> **Information shown**:

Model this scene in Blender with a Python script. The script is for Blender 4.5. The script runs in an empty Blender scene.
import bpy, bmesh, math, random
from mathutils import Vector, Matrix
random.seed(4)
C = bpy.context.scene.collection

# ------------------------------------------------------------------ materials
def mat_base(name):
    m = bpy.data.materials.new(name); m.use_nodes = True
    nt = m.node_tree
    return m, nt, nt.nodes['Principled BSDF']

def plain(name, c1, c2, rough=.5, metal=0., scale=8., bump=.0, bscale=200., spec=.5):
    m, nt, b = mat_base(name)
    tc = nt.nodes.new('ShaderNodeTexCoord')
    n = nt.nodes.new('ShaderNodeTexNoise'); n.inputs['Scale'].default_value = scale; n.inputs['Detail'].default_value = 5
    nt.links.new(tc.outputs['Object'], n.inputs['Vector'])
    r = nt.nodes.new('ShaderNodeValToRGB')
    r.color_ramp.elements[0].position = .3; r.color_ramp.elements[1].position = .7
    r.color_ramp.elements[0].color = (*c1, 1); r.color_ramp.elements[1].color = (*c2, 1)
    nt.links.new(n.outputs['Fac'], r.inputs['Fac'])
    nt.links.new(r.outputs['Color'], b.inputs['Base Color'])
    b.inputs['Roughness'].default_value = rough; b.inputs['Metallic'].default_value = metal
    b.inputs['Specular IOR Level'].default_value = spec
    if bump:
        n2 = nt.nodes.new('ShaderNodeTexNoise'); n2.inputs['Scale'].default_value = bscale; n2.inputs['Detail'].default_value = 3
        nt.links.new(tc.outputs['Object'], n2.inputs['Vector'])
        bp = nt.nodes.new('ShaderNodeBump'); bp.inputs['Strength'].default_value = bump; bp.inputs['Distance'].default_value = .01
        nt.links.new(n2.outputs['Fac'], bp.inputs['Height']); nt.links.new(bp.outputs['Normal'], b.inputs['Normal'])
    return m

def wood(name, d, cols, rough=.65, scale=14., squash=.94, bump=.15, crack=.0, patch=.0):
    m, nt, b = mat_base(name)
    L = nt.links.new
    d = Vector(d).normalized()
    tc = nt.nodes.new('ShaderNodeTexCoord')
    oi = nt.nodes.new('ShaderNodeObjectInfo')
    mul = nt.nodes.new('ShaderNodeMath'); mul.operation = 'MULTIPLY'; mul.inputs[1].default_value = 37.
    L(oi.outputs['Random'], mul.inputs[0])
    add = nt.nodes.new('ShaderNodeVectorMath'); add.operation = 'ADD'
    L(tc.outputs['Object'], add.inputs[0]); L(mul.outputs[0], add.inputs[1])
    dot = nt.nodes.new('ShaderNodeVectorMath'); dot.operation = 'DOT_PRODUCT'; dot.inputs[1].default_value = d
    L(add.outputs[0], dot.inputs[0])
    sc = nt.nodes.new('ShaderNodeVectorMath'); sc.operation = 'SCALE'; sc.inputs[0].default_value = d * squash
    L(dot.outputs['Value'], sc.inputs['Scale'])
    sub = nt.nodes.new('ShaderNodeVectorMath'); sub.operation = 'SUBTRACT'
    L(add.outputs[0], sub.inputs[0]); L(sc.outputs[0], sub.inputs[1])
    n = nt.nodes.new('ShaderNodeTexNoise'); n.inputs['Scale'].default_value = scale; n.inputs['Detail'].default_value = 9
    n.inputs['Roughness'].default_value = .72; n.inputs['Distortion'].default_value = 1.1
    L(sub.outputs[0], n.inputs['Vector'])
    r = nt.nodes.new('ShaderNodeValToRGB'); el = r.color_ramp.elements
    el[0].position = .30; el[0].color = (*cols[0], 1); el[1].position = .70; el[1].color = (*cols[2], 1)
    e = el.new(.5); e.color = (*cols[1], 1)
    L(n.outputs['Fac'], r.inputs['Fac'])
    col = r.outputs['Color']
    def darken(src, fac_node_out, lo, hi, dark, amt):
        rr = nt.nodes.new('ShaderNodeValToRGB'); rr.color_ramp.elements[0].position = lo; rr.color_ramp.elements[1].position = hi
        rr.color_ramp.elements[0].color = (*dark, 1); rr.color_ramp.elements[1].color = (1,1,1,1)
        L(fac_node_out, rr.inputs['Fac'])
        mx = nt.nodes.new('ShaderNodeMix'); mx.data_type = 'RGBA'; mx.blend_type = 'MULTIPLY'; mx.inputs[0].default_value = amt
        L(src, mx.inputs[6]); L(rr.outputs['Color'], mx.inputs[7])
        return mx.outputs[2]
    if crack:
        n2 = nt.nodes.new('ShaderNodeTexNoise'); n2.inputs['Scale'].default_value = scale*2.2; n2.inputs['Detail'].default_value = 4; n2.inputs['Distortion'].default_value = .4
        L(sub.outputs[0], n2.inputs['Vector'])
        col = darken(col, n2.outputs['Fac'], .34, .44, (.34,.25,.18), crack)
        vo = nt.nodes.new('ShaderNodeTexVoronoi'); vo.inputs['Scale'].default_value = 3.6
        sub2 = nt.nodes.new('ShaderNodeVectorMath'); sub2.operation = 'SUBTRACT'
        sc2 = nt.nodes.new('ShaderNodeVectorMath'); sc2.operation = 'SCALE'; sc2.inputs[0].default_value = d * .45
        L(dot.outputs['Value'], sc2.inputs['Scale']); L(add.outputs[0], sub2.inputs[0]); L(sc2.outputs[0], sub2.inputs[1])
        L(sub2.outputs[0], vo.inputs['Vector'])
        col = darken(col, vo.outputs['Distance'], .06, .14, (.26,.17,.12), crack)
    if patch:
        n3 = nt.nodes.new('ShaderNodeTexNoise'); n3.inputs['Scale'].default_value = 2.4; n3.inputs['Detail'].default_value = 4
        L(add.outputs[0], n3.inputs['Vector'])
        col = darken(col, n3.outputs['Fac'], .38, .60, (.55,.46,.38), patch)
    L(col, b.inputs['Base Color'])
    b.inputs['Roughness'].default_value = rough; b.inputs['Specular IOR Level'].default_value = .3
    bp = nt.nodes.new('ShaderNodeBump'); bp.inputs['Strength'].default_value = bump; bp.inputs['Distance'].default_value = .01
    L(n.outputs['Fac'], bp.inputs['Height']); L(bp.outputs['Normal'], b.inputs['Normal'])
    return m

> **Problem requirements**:
Write the data out again in full and exactly.

> **Solved exercise**:
Model this scene in Blender with a Python script. The script is for Blender 4.5. The script runs in an empty Blender scene.
import bpy, bmesh, math, random
from mathutils import Vector, Matrix
random.seed(4)
C = bpy.context.scene.collection

# ------------------------------------------------------------------ materials
def mat_base(name):
    m = bpy.data.materials.new(name); m.use_nodes = True
    nt = m.node_tree
    return m, nt, nt.nodes['Principled BSDF']

def plain(name, c1, c2, rough=.5, metal=0., scale=8., bump=.0, bscale=200., spec=.5):
    m, nt, b = mat_base(name)
    tc = nt.nodes.new('ShaderNodeTexCoord')
    n = nt.nodes.new('ShaderNodeTexNoise'); n.inputs['Scale'].default_value = scale; n.inputs['Detail'].default_value = 5
    nt.links.new(tc.outputs['Object'], n.inputs['Vector'])
    r = nt.nodes.new('ShaderNodeValToRGB')
    r.color_ramp.elements[0].position = .3; r.color_ramp.elements[1].position = .7
    r.color_ramp.elements[0].color = (*c1, 1); r.color_ramp.elements[1].color = (*c2, 1)
    nt.links.new(n.outputs['Fac'], r.inputs['Fac'])
    nt.links.new(r.outputs['Color'], b.inputs['Base Color'])
    b.inputs['Roughness'].default_value = rough; b.inputs['Metallic'].default_value = metal
    b.inputs['Specular IOR Level'].default_value = spec
    if bump:
        n2 = nt.nodes.new('ShaderNodeTexNoise'); n2.inputs['Scale'].default_value = bscale; n2.inputs['Detail'].default_value = 3
        nt.links.new(tc.outputs['Object'], n2.inputs['Vector'])
        bp = nt.nodes.new('ShaderNodeBump'); bp.inputs['Strength'].default_value = bump; bp.inputs['Distance'].default_value = .01
        nt.links.new(n2.outputs['Fac'], bp.inputs['Height']); nt.links.new(bp.outputs['Normal'], b.inputs['Normal'])
    return m

def wood(name, d, cols, rough=.65, scale=14., squash=.94, bump=.15, crack=.0, patch=.0):
    m, nt, b = mat_base(name)
    L = nt.links.new
    d = Vector(d).normalized()
    tc = nt.nodes.new('ShaderNodeTexCoord')
    oi = nt.nodes.new('ShaderNodeObjectInfo')
    mul = nt.nodes.new('ShaderNodeMath'); mul.operation = 'MULTIPLY'; mul.inputs[1].default_value = 37.
    L(oi.outputs['Random'], mul.inputs[0])
    add = nt.nodes.new('ShaderNodeVectorMath'); add.operation = 'ADD'
    L(tc.outputs['Object'], add.inputs[0]); L(mul.outputs[0], add.inputs[1])
    dot = nt.nodes.new('ShaderNodeVectorMath'); dot.operation = 'DOT_PRODUCT'; dot.inputs[1].default_value = d
    L(add.outputs[0], dot.inputs[0])
    sc = nt.nodes.new('ShaderNodeVectorMath'); sc.operation = 'SCALE'; sc.inputs[0].default_value = d * squash
    L(dot.outputs['Value'], sc.inputs['Scale'])
    sub = nt.nodes.new('ShaderNodeVectorMath'); sub.operation = 'SUBTRACT'
    L(add.outputs[0], sub.inputs[0]); L(sc.outputs[0], sub.inputs[1])
    n = nt.nodes.new('ShaderNodeTexNoise'); n.inputs['Scale'].default_value = scale; n.inputs['Detail'].default_value = 9
    n.inputs['Roughness'].default_value = .72; n.inputs['Distortion'].default_value = 1.1
    L(sub.outputs[0], n.inputs['Vector'])
    r = nt.nodes.new('ShaderNodeValToRGB'); el = r.color_ramp.elements
    el[0].position = .30; el[0].color = (*cols[0], 1); el[1].position = .70; el[1].color = (*cols[2], 1)
    e = el.new(.5); e.color = (*cols[1], 1)
    L(n.outputs['Fac'], r.inputs['Fac'])
    col = r.outputs['Color']
    def darken(src, fac_node_out, lo, hi, dark, amt):
        rr = nt.nodes.new('ShaderNodeValToRGB'); rr.color_ramp.elements[0].position = lo; rr.color_ramp.elements[1].position = hi
        rr.color_ramp.elements[0].color = (*dark, 1); rr.color_ramp.elements[1].color = (1,1,1,1)
        L(fac_node_out, rr.inputs['Fac'])
        mx = nt.nodes.new('ShaderNodeMix'); mx.data_type = 'RGBA'; mx.blend_type = 'MULTIPLY'; mx.inputs[0].default_value = amt
        L(src, mx.inputs[6]); L(rr.outputs['Color'], mx.inputs[7])
        return mx.outputs[2]
    if crack:
        n2 = nt.nodes.new('ShaderNodeTexNoise'); n2.inputs['Scale'].default_value = scale*2.2; n2.inputs['Detail'].default_value = 4; n2.inputs['Distortion'].default_value = .4
        L(sub.outputs[0], n2.inputs['Vector'])
        col = darken(col, n2.outputs['Fac'], .34, .44, (.34,.25,.18), crack)
        vo = nt.nodes.new('ShaderNodeTexVoronoi'); vo.inputs['Scale'].default_value = 3.6
        sub2 = nt.nodes.new('ShaderNodeVectorMath'); sub2.operation = 'SUBTRACT'
        sc2 = nt.nodes.new('ShaderNodeVectorMath'); sc2.operation = 'SCALE'; sc2.inputs[0].default_value = d * .45
        L(dot.outputs['Value'], sc2.inputs['Scale']); L(add.outputs[0], sub2.inputs[0]); L(sc2.outputs[0], sub2.inputs[1])
        L(sub2.outputs[0], vo.inputs['Vector'])
        col = darken(col, vo.outputs['Distance'], .06, .14, (.26,.17,.12), crack)
    if patch:
        n3 = nt.nodes.new('ShaderNodeTexNoise'); n3.inputs['Scale'].default_value = 2.4; n3.inputs['Detail'].default_value = 4
        L(add.outputs[0], n3.inputs['Vector'])
        col = darken(col, n3.outputs['Fac'], .38, .60, (.55,.46,.38), patch)
    L(col, b.inputs['Base Color'])
    b.inputs['Roughness'].default_value = rough; b.inputs['Specular IOR Level'].default_value = .3
    bp = nt.nodes.new('ShaderNodeBump'); bp.inputs['Strength'].default_value = bump; bp.inputs['Distance'].default_value = .01
    L(n.outputs['Fac'], bp.inputs['Height']); L(bp.outputs['Normal'], b.inputs['Normal'])
    return m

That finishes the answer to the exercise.